22 juin 2023

Les mannequins pleurent au défilé Louis Gabriel Nouchi printemps-été 2024

Après avoir traversé l’univers sombre et sanguinolent d’American Psycho, Louis Gabriel Nouchi dépeint dans sa collection printemps-été 2024 une masculinité plus vulnérable, incarnée par des mannequins en larmes. Dont les vêtements lumineux renferment, toutefois, l’espoir de lendemains plus heureux.

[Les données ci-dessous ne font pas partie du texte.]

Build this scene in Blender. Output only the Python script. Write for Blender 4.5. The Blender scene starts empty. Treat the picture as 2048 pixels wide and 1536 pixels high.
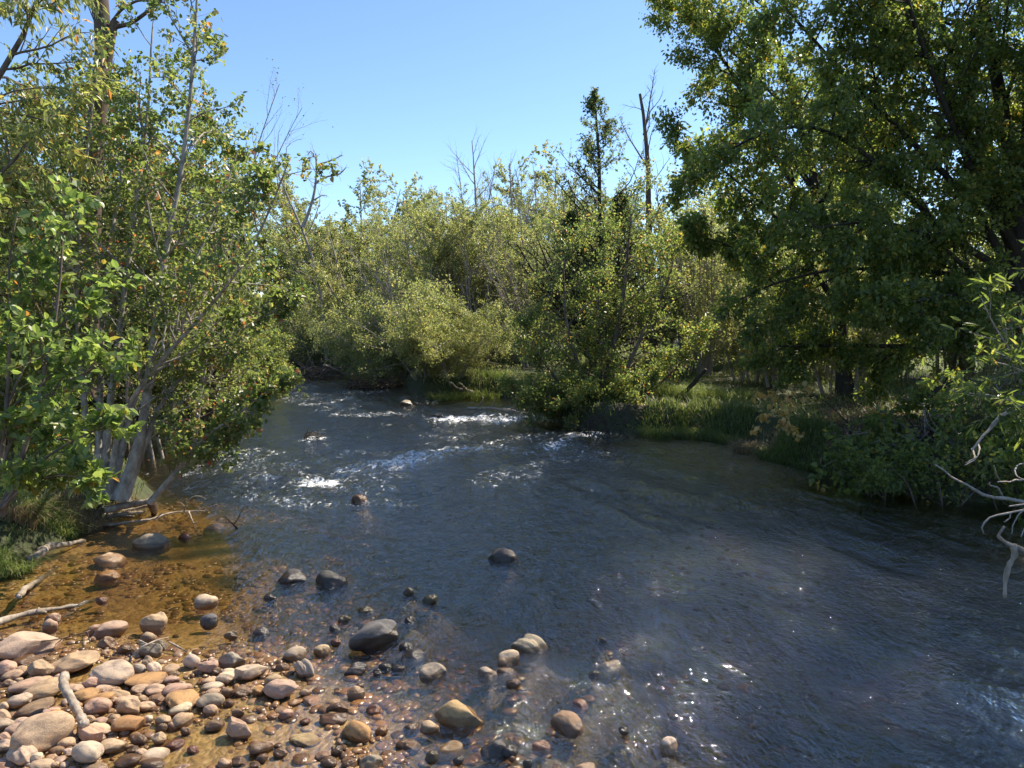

On avait quitté Louis Gabriel Noguchi en janvier dernier avec une collection sombre inspirée par l’ouvrage et thriller American Psycho. Centrée sur la figure d’un golden boy de Wall Street tueur en série, celle-ci déclinait le vestiaire des cols blancs, fondant peu à peu vers celui d’un assassin sanguinaire et méthodique, équipé de gants et autres tabliers en latex. Cette saison, exit cette figure d’un homme toxique et dangereux, abusant de son privilège pour assouvir ses pulsions meurtrières, ou encore celle du barbu torride présentée il y a un an : au Palais de Tokyo, le créateur parisien continue d’explorer les multiples facettes de la masculinité en y dépeignant le profil d’un homme doté d’une sensibilité à fleur de peau, dont le passé tragique laisse peu à peu place à l’ouverture d’un nouveau chapitre de sa vie.

 

Une collection Louis Gabriel Nouchi inspirée par le roman A Single Man

 

Une fois de plus, la collection Louis Gabriel Nouchi prend racine dans la littérature. Chef-d’œuvre du romancier Christopher Isherwood publié en 1964, A Single Man raconte l’histoire de George, un universitaire homosexuel à Los Angeles, démuni après la disparition de son amant dans un accident de voiture et en quête d’une nouvelle raison de vivre, qui nécessiterait de faire table rase pour outrepasser ce traumatisme. Ici, l’ombre du deuil apparaît sans jamais assombrir la collection, dont le noir est quasiment absent. Les blazers aux épaules exagérément accentuées par des épaulettes, l’imprimé délavé, les débardeurs torsadés dans le dos et bien sûr les cuirs – sans doute l’un des grands points forts de cette nouvelle collection –, froissés au point de donner aux hauts l’effet craquelé d’une feuille de papier, évoquent aux yeux du créateur l’équilibre fragilisé du personnage de George, dont les costumes, chemises et cravates inspirés par le tailoring des années 60 rappellent la position au sein de l’intelligentsia californienne.

 

Des mannequins en larmes dans un défilé lumineux et empli d’espoir

 

Tel que l’annonçait déjà sa dernière collection, Louis Gabriel Nouchi ajoute comme corde à son arc le développement du tailoring, à travers ces pièces plus structurées qui rigidifient indéniablement la silhouette type qu’on lui connaissait. Mais le talent du designer s’illustre toujours dans la composition d’ensembles fluides plus sensuels, tels ces manteaux satinés, dont le tombé soyeux et brillant évoque celui d’une robe de chambre élégante que l’on pourrait désormais revêtir pour sortir. Depuis ses débuts en 2017, le créateur parisien joue justement avec cette ambiguïté entre le vêtement d’intérieur et d’extérieur en orchestrant des rencontres contrastées voire insolites, à l’instar de ce large hoodie gris clair porté sur une chemise cravate ou ce legging assorti à une large veste rappelant le goût du trentenaire, célèbre pour ses slips fendus, pour l’athleisure et les sous-vêtements. Oscillant entre les tons chocolat et vert anis, jusqu’à culminer dans des blancs et argenté éclatants, la collection Louis Gabriel Nouchi incarne le bourgeonnement d’une nature sous la douce lumière de l’aube, explicité par les fleurs intégrées dans les fragments de carrosserie portés comme des accessoires. Si les yeux des mannequins sont ici mouillés de larmes, le défilé se veut plus optimiste que la fin du roman qui l’inspire. Manière de rappeler que la vie renaît toujours dans les ruines, et pourrait même augurer l’arrivée d’un printemps plus heureux.